## What you need to do
Set down the data below from its first line to the line holding "scene.camera = cam_o", inclusive; omit all pictures.
───── Information provided ─────
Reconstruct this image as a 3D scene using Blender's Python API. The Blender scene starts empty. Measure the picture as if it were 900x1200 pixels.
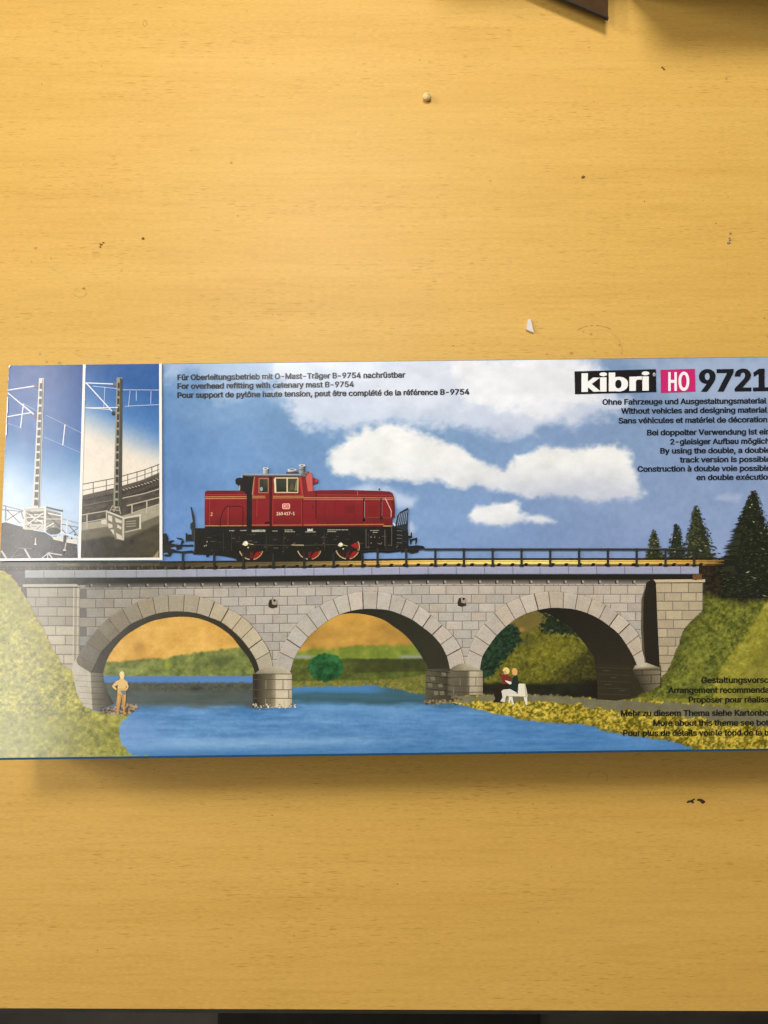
import bpy, bmesh, math, random
import numpy as np
from mathutils import Vector
from mathutils.geometry import tessellate_polygon

scene = bpy.context.scene
col = scene.collection
R = math.radians

# ------------------------------------------------------------------ camera
FOC = 933.0                     # focal length in photograph pixels (900 x 1200 frame)
TILT = R(7.0)
H = 0.047                       # height of the box
CAM_Z = H + 0.39
cam = bpy.data.cameras.new('camera')
cam.sensor_fit = 'VERTICAL'; cam.sensor_height = 36.0; cam.sensor_width = 27.0
cam.lens = FOC / 1200.0 * 36.0
cam.clip_start = 0.01; cam.clip_end = 100.0
cam_o = bpy.data.objects.new('camera', cam); col.objects.link(cam_o)
cam_o.location = (0, 0, CAM_Z); cam_o.rotation_euler = (TILT, 0, 0)
scene.camera = cam_o

# ------------------------------------------------------------------ light
world = bpy.data.worlds.new('World'); scene.world = world; world.use_nodes = True
world.node_tree.nodes['Background'].inputs[0].default_value = (1.0, 0.92, 0.78, 1)
world.node_tree.nodes['Background'].inputs[1].default_value = 0.20

def ceiling_lamp(name, loc, size, power, colour=(1.0, 0.96, 0.90), target=(0, 0, 0), spread=180):
    l = bpy.data.lights.new(name, 'AREA'); l.shape = 'RECTANGLE'
    l.size, l.size_y = size; l.energy = power; l.color = colour; l.spread = R(spread)
    o = bpy.data.objects.new(name, l); col.objects.link(o); o.location = loc
    d = Vector(target) - Vector(loc)
    o.rotation_euler = d.to_track_quat('-Z', 'Y').to_euler()
    return o
# a long tube fitting to the left, whose sheen lies on the left end of the print
ceiling_lamp('ceiling_lamp', (-0.68, 0.06, 1.15), (0.13, 0.95), 5.2, target=(-0.68, 0.06, 0))
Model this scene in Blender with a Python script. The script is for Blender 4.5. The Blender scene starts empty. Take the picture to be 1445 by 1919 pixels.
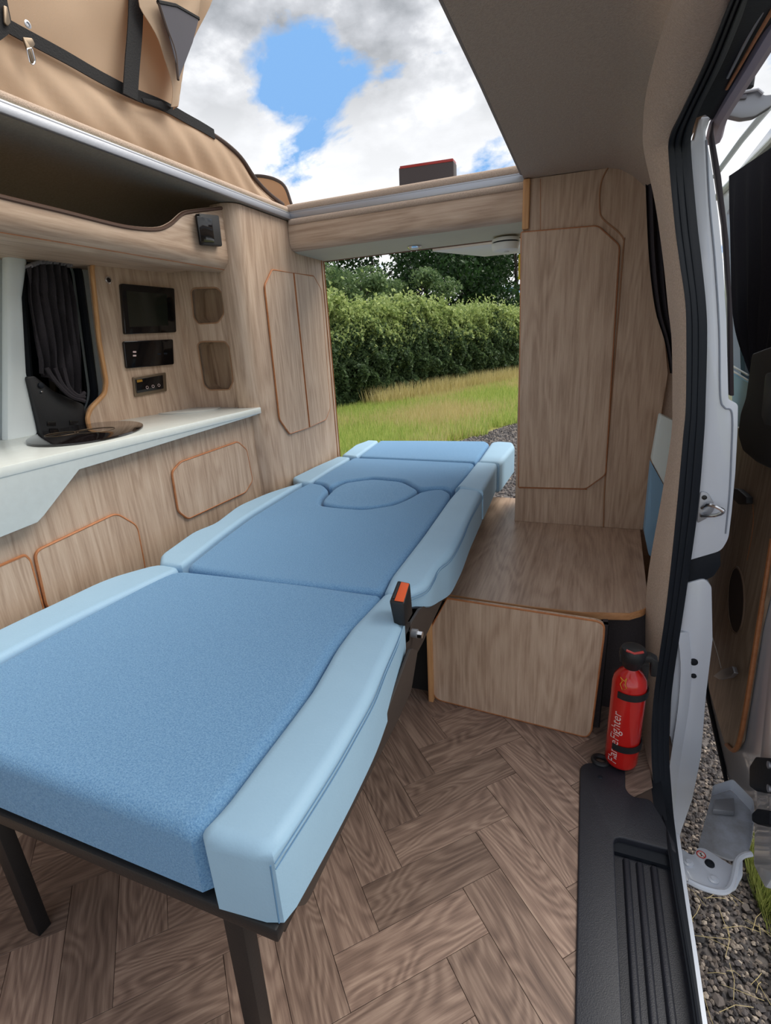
import bpy, bmesh, math, random
import numpy as np
from mathutils import Vector, Matrix
from mathutils.geometry import tessellate_polygon
random.seed(7)
RNG = np.random.default_rng(7)
S = bpy.context.scene
C = S.collection

# ------------------------------------------------------------------ camera
FPX = 950.74
_a, _b, _c = map(math.radians, (-21.946, -18.434, -3.271))
FW = Vector((math.sin(_a)*math.cos(_b), math.cos(_a)*math.cos(_b), math.sin(_b)))
_r0 = Vector((math.cos(_a), -math.sin(_a), 0)); _u0 = _r0.cross(FW)
RT = _r0*math.cos(_c) + _u0*math.sin(_c)
UP = -_r0*math.sin(_c) + _u0*math.cos(_c)
EYE = Vector((0, 0, 1.0))
cam = bpy.data.cameras.new('camera'); camo = bpy.data.objects.new('camera', cam); C.objects.link(camo)
cam.sensor_fit = 'HORIZONTAL'; cam.sensor_width = 36; cam.lens = FPX/1445*36; cam.clip_start = 0.01; cam.clip_end = 500
camo.matrix_world = Matrix(((RT.x, UP.x, -FW.x, EYE.x), (RT.y, UP.y, -FW.y, EYE.y), (RT.z, UP.z, -FW.z, EYE.z), (0, 0, 0, 1)))
S.camera = camo

# ------------------------------------------------------------------ colour / view
S.view_settings.view_transform = 'Standard'; S.view_settings.look = 'None'
S.view_settings.gamma = 1; S.view_settings.use_curve_mapping = False
S.view_settings.exposure = 0.45

# ------------------------------------------------------------------ sky
def lin(c):
    return tuple(((v/255)/12.92 if v/255 <= .04045 else ((v/255+.055)/1.055)**2.4) for v in c) + (1,)
W = bpy.data.worlds.new('sky'); S.world = W; W.use_nodes = True
nt = W.node_tree; nt.nodes.clear(); N = nt.nodes.new; L = nt.links.new
wo = N('ShaderNodeOutputWorld'); bg = N('ShaderNodeBackground'); L(bg.outputs[0], wo.inputs[0])
tc = N('ShaderNodeTexCoord')
sep = N('ShaderNodeSeparateXYZ'); L(tc.outputs['Generated'], sep.inputs[0])
# project direction on a cloud deck: (x/(z+.25), y/(z+.25))
ad = N('ShaderNodeMath'); ad.operation = 'ADD'; ad.inputs[1].default_value = .28; L(sep.outputs[2], ad.inputs[0])
mxn = N('ShaderNodeMath'); mxn.operation = 'MAXIMUM'; mxn.inputs[1].default_value = .06; L(ad.outputs[0], mxn.inputs[0])
dx = N('ShaderNodeMath'); dx.operation = 'DIVIDE'; L(sep.outputs[0], dx.inputs[0]); L(mxn.outputs[0], dx.inputs[1])
dy = N('ShaderNodeMath'); dy.operation = 'DIVIDE'; L(sep.outputs[1], dy.inputs[0]); L(mxn.outputs[0], dy.inputs[1])
cb = N('ShaderNodeCombineXYZ'); L(dx.outputs[0], cb.inputs[0]); L(dy.outputs[0], cb.inputs[1]); cb.inputs[2].default_value = 3.1
n1 = N('ShaderNodeTexNoise'); n1.inputs['Scale'].default_value = 2.3; n1.inputs['Detail'].default_value = 9; n1.inputs['Roughness'].default_value = .56; n1.inputs['Distortion'].default_value = .25
L(cb.outputs[0], n1.inputs['Vector'])
n2 = N('ShaderNodeTexNoise'); n2.inputs['Scale'].default_value = 4.2; n2.inputs['Detail'].default_value = 8; n2.inputs['Roughness'].default_value = .55
L(cb.outputs[0], n2.inputs['Vector'])
def ramp(fac, stops, interp='LINEAR', tree=None):
    t = tree or nt
    r = t.nodes.new('ShaderNodeValToRGB'); r.color_ramp.interpolation = interp
    e = r.color_ramp.elements
    while len(e) < len(stops): e.new(.5)
    for i, (p, c) in enumerate(stops): e[i].position = p; e[i].color = c
    t.links.new(fac, r.inputs[0]); return r.outputs[0]
blue = (.21, .42, .76, 1)
def blob(d, c0, c1):
    d = Vector(d).normalized(); nv = N('ShaderNodeVectorMath'); nv.operation = 'DOT_PRODUCT'; L(tc.outputs['Generated'], nv.inputs[0]); nv.inputs[1].default_value = d
    r = N('ShaderNodeMapRange'); r.interpolation_type = 'SMOOTHSTEP'; r.inputs[1].default_value = c0; r.inputs[2].default_value = c1; L(nv.outputs['Value'], r.inputs[0]); return r.outputs[0]
def ray(px, py): return FW + RT*((px-722.5)/FPX) - UP*((py-959.5)/FPX)
msum = n1.outputs[0]
for q_, c0_, k_ in (((580, 222), .994, .045), ((740, 272), .997, .075)):
    mm = N('ShaderNodeMath'); mm.operation = 'MULTIPLY_ADD'; mm.inputs[1].default_value = -k_; L(blob(ray(*q_), c0_, 1), mm.inputs[0]); L(msum, mm.inputs[2]); msum = mm.outputs[0]
cloudmask = ramp(msum, [(.37, (0, 0, 0, 1)), (.43, (1, 1, 1, 1))])
shade = ramp(n2.outputs[0], [(.36, (.95, .96, .98, 1)), (.47, (.52, .54, .58, 1)), (.60, (.26, .28, .31, 1))])
# low clouds nearer the horizon are brighter than the deck overhead
hz = ramp(sep.outputs[2], [(.10, (1, 1, 1, 1)), (.31, (.7, .7, .7, 1)), (.42, (.10, .10, .10, 1)), (.85, (.15, .15, .15, 1))])
m1 = N('ShaderNodeMix'); m1.data_type = 'RGBA'; L(hz, m1.inputs[0]); L(shade, m1.inputs[6]); m1.inputs[7].default_value = (.93, .94, .96, 1)
m2 = N('ShaderNodeMix'); m2.data_type = 'RGBA'; L(cloudmask, m2.inputs[0]); m2.inputs[6].default_value = blue; L(m1.outputs[2], m2.inputs[7])
L(m2.outputs[2], bg.inputs[0]); bg.inputs[1].default_value = 0.88
sun = bpy.data.lights.new('sun', 'SUN'); sun.energy = 3.0; sun.angle = math.radians(50); sun.color = (1, .95, .86)
suno = bpy.data.objects.new('sun', sun); C.objects.link(suno)
suno.rotation_euler = Vector((-.50, -.42, -.9)).to_track_quat('-Z', 'Y').to_euler()

# ------------------------------------------------------------------ helpers
def ray(px, py): return FW + RT*((px-722.5)/FPX) - UP*((py-959.5)/FPX)
def P(px, py, **k):
    """a point of a real plane x=, y= or z= seen at that pixel of the photograph"""
    ax, v = list(k.items())[0]; i = 'xyz'.index(ax); d = ray(px, py)
    return EYE + d*((v-EYE[i])/d[i])
def PP(pts, **k): return [P(a, b, **k) for a, b in pts]
def wpos(o):
    v = Vector((0, 0, 0))
    while o is not None: v += Vector(o['_b']) if '_b' in o else o.location; o = o.parent
    return v
BASE = {}
def base(o): return BASE.get(o.name, Vector((0, 0, 0))) if o else None
def tag(o, label=None, cat=None, group=None, kind=None):
    if label: o['label'] = label
    if cat: o['category'] = cat
    if group: o['group'] = group
    if kind: o['kind'] = kind
    return o
def thing(name, loc, label, cat, group=None):
    o = bpy.data.objects.new(name, None); C.objects.link(o); o.location = loc; o.empty_display_size = .05
    BASE[o.name] = Vector(loc); return tag(o, label, cat, group)
def mk(name, V, F, m, parent=None, bevel=0, smooth=True, seg=2, ang=35, tagd=None):
    """link ONE mesh object from world coordinates"""
    V = [Vector(v) for v in V]
    if parent is not None: b = base(parent)
    else:
        xs = [v.x for v in V]; ys = [v.y for v in V]; zs = [v.z for v in V]
        b = Vector(((min(xs)+max(xs))/2, (min(ys)+max(ys))/2, min(zs)))
    me = bpy.data.meshes.new(name)
    me.from_pydata([tuple(v-b) for v in V], [], F)
    bm = bmesh.new(); bm.from_mesh(me)
    bmesh.ops.recalc_face_normals(bm, faces=bm.faces[:])
    if bevel > 0:
        ed = [e for e in bm.edges if len(e.link_faces) == 2 and e.calc_face_angle(0) > math.radians(ang)]
        if ed: bmesh.ops.bevel(bm, geom=ed, offset=bevel, offset_type='OFFSET', segments=seg, profile=.5, affect='EDGES', clamp_overlap=True)
    bm.to_mesh(me); bm.free()
    if smooth:
        me.polygons.foreach_set('use_smooth', [True]*len(me.polygons)); me.set_sharp_from_angle(angle=math.radians(42))
    me.materials.append(m)
    o = bpy.data.objects.new(name, me); C.objects.link(o)
    BASE[o.name] = b
    if parent is not None: o.parent = parent
    else: o.location = b
    if tagd: tag(o, *tagd)
    return o
class MB:
    def __init__(s): s.V = []; s.F = []
    def add(s, V, F):
        n = len(s.V); s.V += [Vector(v) for v in V]; s.F += [[i+n for i in f] for f in F]; return s
    def box(s, x0, x1, y0, y1, z0, z1):
        return s.add([(x, y, z) for z in (z0, z1) for x, y in ((x0, y0), (x1, y0), (x1, y1), (x0, y1))],
                     [[0, 3, 2, 1], [4, 5, 6, 7], [0, 1, 5, 4], [1, 2, 6, 5], [2, 3, 7, 6], [3, 0, 4, 7]])
    def prism(s, pts, n, t, off=0):
        n = Vector(n); pts = [Vector(p)+n*off for p in pts]; k = len(pts)
        return s.add(pts+[p+n*t for p in pts], [list(range(k))[::-1], list(range(k, 2*k))]+[[i, (i+1) % k, k+(i+1) % k, k+i] for i in range(k)])
    def holed(s, loops, n, t, off=0):
        """slab with holes: loops[0] outer, others holes (3D, coplanar)"""
        n = Vector(n); ls = [[Vector(p)+n*off for p in l] for l in loops]
        tr = tessellate_polygon(ls); fl = [p for l in ls for p in l]; k = len(fl)
        V = fl+[p+n*t for p in fl]; F = [list(a) for a in tr]+[[a+k for a in b][::-1] for b in tr]
        st = 0
        for l in ls:
            m = len(l); F += [[st+i, st+(i+1) % m, k+st+(i+1) % m, k+st+i] for i in range(m)]; st += m
        return s.add(V, F)
    def tube(s, pts, r, sides=8, closed=False, caps=True, flat=None):
        pts = [Vector(p) for p in pts]; n = len(pts); rr = r if isinstance(r, (list, tuple)) else [r]*n
        T = []
        for i in range(n):
            a = pts[(i-1) % n] if (closed or i > 0) else pts[i]; b = pts[(i+1) % n] if (closed or i < n-1) else pts[i]
            d = (b-a); T.append(d.normalized() if d.length > 1e-9 else Vector((0, 0, 1)))
        up = Vector((0, 0, 1)) if abs(T[0].z) < .9 else Vector((1, 0, 0))
        u = (up-T[0]*up.dot(T[0])).normalized(); V = []
        for i in range(n):
            u = (u-T[i]*u.dot(T[i])).normalized(); w = T[i].cross(u)
            for k in range(sides):
                a = 2*math.pi*k/sides; V.append(pts[i]+(u*math.cos(a)+w*math.sin(a))*rr[i])
        F = []
        for i in range(n if closed else n-1):
            j = (i+1) % n
            for k in range(sides): F.append([i*sides+k, i*sides+(k+1) % sides, j*sides+(k+1) % sides, j*sides+k])
        if caps and not closed: F += [list(range(sides))[::-1], [(n-1)*sides+k for k in range(sides)]]
        return s.add(V, F)
    def lathe(s, prof, o=(0, 0, 0), ax=(0, 0, 1), n=28):
        ax = Vector(ax).normalized(); o = Vector(o); up = Vector((1, 0, 0)) if abs(ax.x) < .9 else Vector((0, 1, 0))
        u = (up-ax*up.dot(ax)).normalized(); w = ax.cross(u); V = []
        for r, h in prof:
            for k in range(n):
                a = 2*math.pi*k/n; V.append(o+ax*h+(u*math.cos(a)+w*math.sin(a))*max(r, 1e-5))
        F = [[i*n+k, i*n+(k+1) % n, (i+1)*n+(k+1) % n, (i+1)*n+k] for i in range(len(prof)-1) for k in range(n)]
        F += [list(range(n))[::-1], [(len(prof)-1)*n+k for k in range(n)]]
        return s.add(V, F)
    def grid(s, rows):
        """open sheet from rows of points"""
        m = len(rows[0]); V = [p for r in rows for p in r]
        return s.add(V, [[i*m+j, i*m+j+1, (i+1)*m+j+1, (i+1)*m+j] for i in range(len(rows)-1) for j in range(m-1)])
    def sheet(s, rows, n, t):
        """closed sheet with thickness t towards n (vector or function of i,j)"""
        m = len(rows[0]); k = len(rows); n = Vector(n)
        A = [Vector(p) for r in rows for p in r]; B = [p+n*t for p in A]; q = len(A)
        F = []
        for i in range(k-1):
            for j in range(m-1):
                f = [i*m+j, i*m+j+1, (i+1)*m+j+1, (i+1)*m+j]; F += [f, [a+q for a in f][::-1]]
        rim = [j for j in range(m)]+[i*m+m-1 for i in range(1, k)]+[(k-1)*m+j for j in range(m-2, -1, -1)]+[i*m for i in range(k-2, 0, -1)]
        for a, b in zip(rim, rim[1:]+rim[:1]): F.append([a, b, b+q, a+q])
        return s.add(A+B, F)
    def put(s, name, m, parent=None, bevel=0, **k): return mk(name, s.V, s.F, m, parent, bevel, **k)
def fil(pts, r, seg=4, closed=True):
    """round the corners of a polygon / polyline; r a number or one per corner"""
    pts = [Vector(p) for p in pts]; n = len(pts); out = []
    for i, p in enumerate(pts):
        if not closed and i in (0, n-1): out.append(p); continue
        rr = r[i] if isinstance(r, (list, tuple)) else r
        if rr <= 0: out.append(p); continue
        a = pts[i-1]-p; b = pts[(i+1) % n]-p
        A = p+a.normalized()*min(rr, a.length*.48); B = p+b.normalized()*min(rr, b.length*.48)
        for k in range(seg+1):
            t = k/seg; out.append(A*(1-t)**2+p*2*t*(1-t)+B*t*t)
    return out
def cr(pts, n=5, closed=False):
    """smooth curve through points"""
    pts = [Vector(p) for p in pts]; m = len(pts); out = []
    for i in range(m if closed else m-1):
        p0 = pts[i-1] if (closed or i > 0) else pts[0]*2-pts[1]; p1 = pts[i]; p2 = pts[(i+1) % m]
        p3 = pts[(i+2) % m] if (closed or i+2 < m) else p2*2-p1
        for k in range(n):
            t = k/n; out.append(.5*((2*p1)+(p2-p0)*t+(2*p0-5*p1+4*p2-p3)*t*t+(3*p1-p0-3*p2+p3)*t**3))
    if not closed: out.append(pts[-1])
    return out
def resamp(pts, n):
    pts = [Vector(p) for p in pts]; d = [0]
    for a, b in zip(pts, pts[1:]): d.append(d[-1]+(b-a).length)
    out = []; j = 0
    for i in range(n):
        t = d[-1]*i/(n-1)
        while j < len(d)-2 and d[j+1] < t: j += 1
        f = (t-d[j])/max(d[j+1]-d[j], 1e-9); out.append(pts[j].lerp(pts[j+1], min(1, max(0, f))))
    return out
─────
## Correct result
Reconstruct this image as a 3D scene using Blender's Python API. The Blender scene starts empty. Measure the picture as if it were 900x1200 pixels.
import bpy, bmesh, math, random
import numpy as np
from mathutils import Vector
from mathutils.geometry import tessellate_polygon

scene = bpy.context.scene
col = scene.collection
R = math.radians

# ------------------------------------------------------------------ camera
FOC = 933.0                     # focal length in photograph pixels (900 x 1200 frame)
TILT = R(7.0)
H = 0.047                       # height of the box
CAM_Z = H + 0.39
cam = bpy.data.cameras.new('camera')
cam.sensor_fit = 'VERTICAL'; cam.sensor_height = 36.0; cam.sensor_width = 27.0
cam.lens = FOC / 1200.0 * 36.0
cam.clip_start = 0.01; cam.clip_end = 100.0
cam_o = bpy.data.objects.new('camera', cam); col.objects.link(cam_o)
cam_o.location = (0, 0, CAM_Z); cam_o.rotation_euler = (TILT, 0, 0)
scene.camera = cam_o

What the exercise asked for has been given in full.